Serbia’s president, Aleksandar Vučić, used a live TV appearance tonight to issue a dramatic warning: security services are allegedly searching for two snipers hiding in Belgrade — snipers who, he said, must be stopped because they are part of a plot to remove him from power.
Speaking on the talk show Ćirlica, Vučić framed the threat in existential terms. “We are chasing two snipers who are in the city — and for three days we still can’t find them,” he declared, promising that security services know where the shooters came from and who financed them.
This is not an isolated moment of alarmism. Over the past year, as nationwide protests and student-led demonstrations have shaken his government, Vučić has repeatedly used dramatic security claims to shape public perception. Tonight’s message follows a familiar pattern: oblique threats, vague intelligence, and an appeal to fear.
Observers should note three problems with Vučić’s performance.

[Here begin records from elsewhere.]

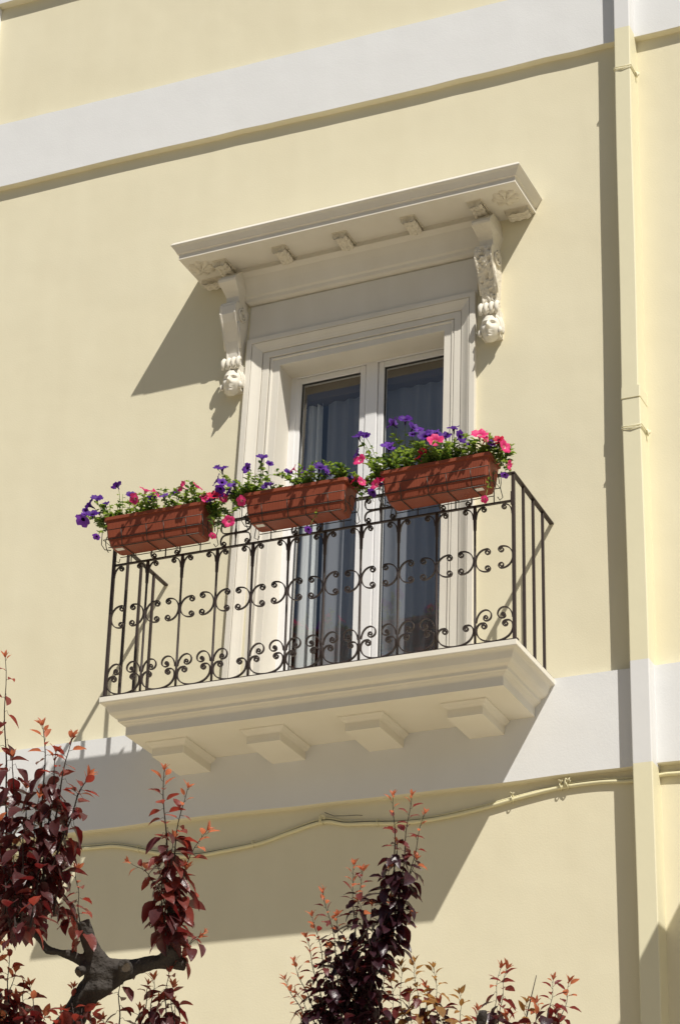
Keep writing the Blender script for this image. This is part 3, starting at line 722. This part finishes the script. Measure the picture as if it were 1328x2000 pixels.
petunia((.09, Y0, Zs), [(174, 986, -.86, .038, 'purple', LN), (190, 973, -.84, .036, 'purple', UPN), (162, 1016, -.88, .040, 'violet', DN), (181, 1003, -.90, .034, 'purple', F),
                        (228, 948, -.80, .030, 'purple', (-.5, -.2, .8)), (189, 1048, -.90, .022, 'violet', DN)],
        'purple petunia spilling over the left end of the left flower box', 1, .11, 8, [(165, 1005, -.85), (205, 1030, -.9), (190, 1020, -.88), (215, 985, -.82), (240, 965, -.8)], dens=1.1)
petunia((.30, Y0, Zs), [(256, 966, -.84, .026, 'purple', F), (263, 974, -.87, .034, 'pink', (-.3, -.8, -.1)), (286, 957, -.82, .036, 'pink', (.3, -.2, .8)), (305, 964, -.83, .030, 'pink', (.6, -.3, .5)), (320, 968, -.84, .026, 'violet', F)],
        'petunia with pink trumpets and one purple bloom in the left flower box', 2, .12, 12, [(250, 975, -.82), (300, 970, -.83), (325, 950, -.8), (275, 985, -.85)])
petunia((.55, Y0, Zs), [(356, 951, -.80, .034, 'pink', (-.6, -.2, .5)), (386, 950, -.80, .032, 'pink', (.5, -.1, .6)), (398, 968, -.84, .024, 'pink', (-.1, -.8, .5)), (419, 967, -.86, .038, 'crimson', F), (436, 972, -.84, .030, 'pink', RN_)],
        'petunia with pale pink and crimson blooms at the right end of the left flower box', 3, .14, 14, [(365, 945, -.79), (378, 938, -.8), (430, 985, -.86), (415, 1000, -.88), (450, 1005, -.86), (440, 985, -.82), (405, 975, -.86)], dens=1.1)
petunia((.69, Y0, Zs - .02), [(447, 1018, -.86, .032, 'pink', (.3, -.6, -.1)), (416, 1046, -.88, .020, 'pink', DN)],
        'petunia trailing off the right end of the left flower box with one hanging pink bloom', 4, .03, 4, [(428, 1005, -.87), (440, 1030, -.86), (450, 1010, -.85), (420, 1020, -.89), (432, 1040, -.87)], dens=1.2)
petunia((1.00, Y0, Zs), [(434, 914, -.84, .034, 'purple', UPN), (424, 937, -.86, .036, 'purple', LN), (456, 945, -.86, .034, 'violet', F), (430, 955, -.88, .028, 'purple', DN), (447, 960, -.85, .026, 'violet', LN), (482, 914, -.82, .032, 'violet', (-.2, -.8, .1)), (512, 892, -.80, .032, 'purple', UPN), (472, 978, -.88, .028, 'pink', (-.2, -.7, -.3))],
        'purple petunia at the left end of the middle flower box', 5, .12, 12, [(440, 930, -.84), (445, 965, -.88), (460, 980, -.88), (455, 1000, -.9), (470, 955, -.85), (510, 900, -.8), (520, 925, -.8), (465, 960, -.9)], dens=1.3)
petunia((1.30, Y0, Zs), [(573, 915, -.82, .024, 'pink', LN), (607, 921, -.84, .028, 'violet', F), (625, 911, -.82, .038, 'purple', F), (640, 922, -.83, .026, 'violet', RN_), (528, 946, -.86, .020, 'violet', F)],
        'low petunia with purple blooms and a small pink one in the middle flower box', 6, .22, 16, [(585, 925, -.82), (545, 945, -.84), (600, 915, -.82)])
petunia((1.58, Y0, Zs), [(691, 937, -.84, .026, 'crimson', LN), (706, 940, -.82, .028, 'pink', RN_), (733, 946, -.86, .034, 'pink', (-.2, -.7, .1)), (741, 938, -.84, .024, 'crimson', F), (727, 962, -.85, .026, 'purple', DN), (602, 1034, -.84, .022, 'violet', DN)],
        'petunia with red and pink blooms in the gap between the middle and right flower boxes', 7, .08, 9, [(705, 955, -.84), (720, 965, -.85), (690, 925, -.82), (730, 980, -.84), (708, 975, -.84), (745, 960, -.84)], dens=1.3)
petunia((1.93, Y0, Zs), [(700, 851, -.84, .032, 'purple', UPN), (696, 886, -.86, .032, 'purple', LN), (702, 898, -.88, .034, 'pink', (-.2, -.8, .2)), (756, 869, -.84, .034, 'violet', (.3, -.6, .5)), (765, 826, -.80, .038, 'purple', LN), (791, 818, -.80, .038, 'purple', UPN), (808, 834, -.80, .032, 'purple', RN_), (818, 840, -.81, .026, 'violet', F)],
        'tall purple petunia reaching left off the right flower box, one pink bloom among them', 8, .13, 16, [(715, 890, -.84), (725, 905, -.86), (740, 915, -.88), (735, 890, -.82), (760, 900, -.84), (780, 850, -.8), (790, 870, -.82), (720, 935, -.86), (800, 890, -.84), (830, 855, -.8)], dens=1.5)
petunia((2.20, Y0, Zs), [(830, 850, -.83, .040, 'purple', F), (845, 845, -.82, .034, 'violet', UPN), (850, 860, -.88, .042, 'pink', (.3, -.85, .4)), (869, 851, -.83, .034, 'purple', F), (885, 835, -.80, .034, 'purple', UPN), (900, 853, -.82, .036, 'purple', RN_), (825, 882, -.88, .022, 'crimson', DN)],
        'petunia with one big pink bloom among dark purple in the right flower box', 9, .14, 18, [(870, 870, -.84), (840, 885, -.88), (860, 880, -.86), (900, 875, -.84), (815, 870, -.84), (885, 865, -.84)], dens=1.5)
petunia((2.45, Y0, Zs), [(936, 848, -.84, .042, 'pink', F), (949, 859, -.84, .030, 'pink', RN_), (973, 858, -.84, .028, 'crimson', UPN), (986, 872, -.85, .036, 'pink', RN_), (994, 908, -.86, .024, 'pink', (.8, -.2, -.1)), (985, 928, -.84, .020, 'violet', DN), (946, 975, -.86, .020, 'pink', DN)],
        'bright pink petunia at the far right end of the right flower box', 10, .12, 15, [(950, 840, -.82), (920, 870, -.83), (1000, 885, -.84), (985, 900, -.84), (995, 920, -.83), (975, 890, -.82), (1000, 870, -.84)], dens=1.1)

# ------------------------------------------------------------------ downpipe and cable
dp = empty('drain_pipe', (3.14, -.07, GZ), 'cream square rainwater pipe with sections painted white where it crosses the bands', 'drain pipe')
def pxl(z): return (3.0827 + (z - 1.25) * .0094) if z > 1.72 else 3.0810 + (z + 2) * .0012
def pipe_run(z0, z1, wd, dpt, mid_, name='pipe_section', n=8, off=0):
    m = MB(); vv = []
    for i in range(n + 1):
        z = z0 + (z1 - z0) * i / n; x = pxl(min(z, z1 - 1e-4)) + off + .0015 * sin(z * 3.1); c = .006
        vv += [(x, .0, z), (x, -dpt + c, z), (x + c * .3, -dpt + c * .3, z), (x + c, -dpt, z), (x + wd - c, -dpt, z), (x + wd - c * .3, -dpt + c * .3, z), (x + wd, -dpt + c, z), (x + wd, 0, z)]
    fs = [(i * 8 + j, i * 8 + j + 1, (i + 1) * 8 + j + 1, (i + 1) * 8 + j) for i in range(n) for j in range(7)]
    fs += [tuple(range(8))[::-1], tuple(n * 8 + j for j in range(8))]
    m.add(vv, fs); return m.build(name, M[mid_], dp)
pipe_run(4.935, 9.5, .104, .152, 'pipe'); pipe_run(4.372, 4.935, .104, .152, 'pipe_white'); pipe_run(1.735, 4.372, .104, .152, 'pipe')
pipe_run(-.018, 1.675, .114, .149, 'pipe'); pipe_run(-.632, -.018, .114, .149, 'pipe_white'); pipe_run(GZ, -.632, .114, .149, 'pipe', n=14)
pipe_run(1.665, 1.740, .119, .154, 'pipe', 'pipe_collar', n=1, off=-.0025)
for zc, wd, dd in ((1.470, .114, .149), (4.06, .104, .152), (7.2, .104, .152)):
    m = MB(); x = pxl(zc)
    for dz in (-.008, .008):
        m.tube([(x - .004, .0, zc + dz), (x - .004, -dd - .004, zc + dz * .8), (x + wd * .5, -dd - .007, zc + dz - .006), (x + wd + .004, -dd - .004, zc + dz), (x + wd + .004, -.03, zc + dz)], .0036, 6)
    m.tube([(x + wd + .006, -.045, zc + .018), (x + wd + .016, -.05, zc + .002), (x + wd + .012, -.052, zc - .03)], [.006, .010, .004], 7)
    m.tube([(x + wd + .004, -.04, zc), (x + wd + .022, -.045, zc - .012), (x + wd + .026, -.045, zc + .008)], .0035, 6)
    m.build('pipe_tie', M['pipe'], dp)
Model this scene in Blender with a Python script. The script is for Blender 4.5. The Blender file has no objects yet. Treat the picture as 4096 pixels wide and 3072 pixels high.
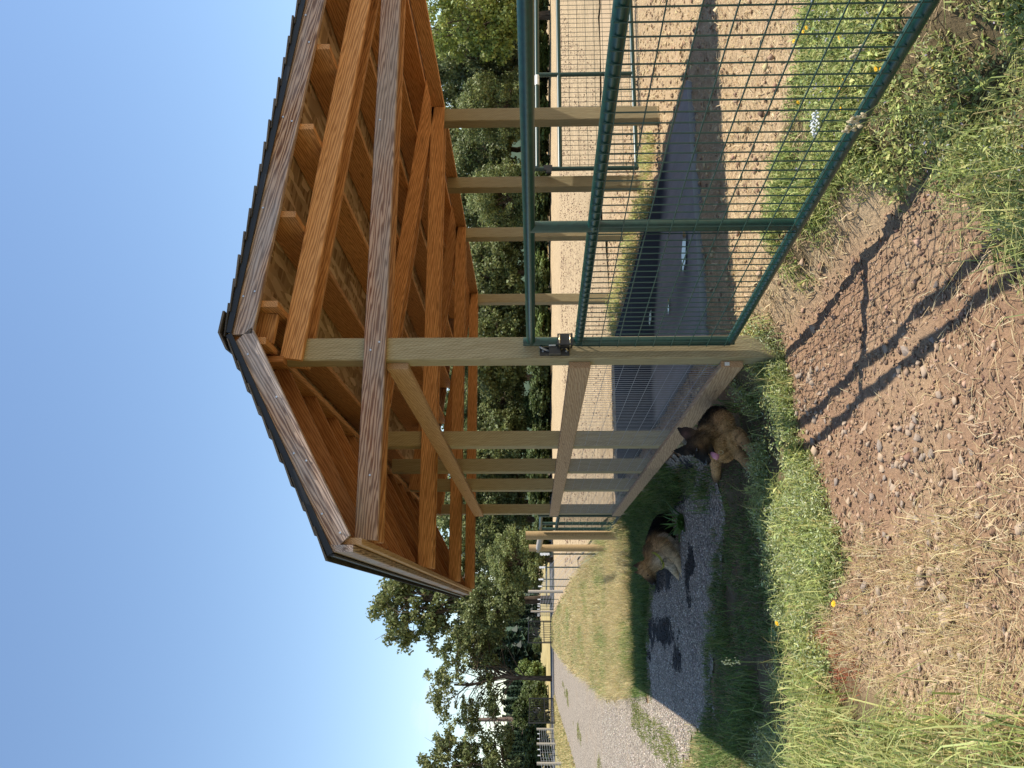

First, the timing is politically convenient. The president’s claim arrives while his administration faces sustained public anger after the Novi Sad tragedy and a year of large anti-government protests. Casting the situation as a foreign-orchestrated plot helps shift focus away from domestic accountability and toward imagined external conspirators.
Second, the evidence is thin and the narrative is intentionally opaque. Vučić promised the public that authorities “know where they arrived from” and “know the funding,” yet provided no concrete evidence, no identities, and no independently verifiable details. Repeated, dramatic assertions without corroboration undermine public trust in institutions rather than build confidence.
Third, this rhetoric has real consequences. Inflaming fear of internal “snipers” and external meddling risks normalizing emergency-style politics, expands the space for repression, and justifies heavier policing of dissent. In a climate where protesters and independent journalists already report harassment and selective enforcement, such claims can be used to legitimize further restrictions on civil liberties.
By invoking shadowy sniper threats, Vučić is not only stoking public panic — he is also attempting to recast his political crisis as a security emergency that only a strong, uncompromised leadership can solve. That framing absolves the authorities of the core issues that sparked protests: lack of accountability, allegations of corruption, and the failure to properly investigate tragedies.
Citizens and independent analysts should demand facts: names, forensic evidence, and transparent reporting from competent institutions. If the government genuinely has actionable intelligence, it should present it to prosecutors and the public — not rely on televised scare tactics. If it does not, such rhetoric should be recognized for what it is: political theater designed to distract and intimidate.
Vučić’s claim about “two snipers” is the latest example of a pattern in which security narratives are weaponized to silence dissent. Democracies do not survive by manufacturing fear; they survive through transparent institutions, accountable leadership, and open public discourse. Serbia urgently needs those, not more staged alarms.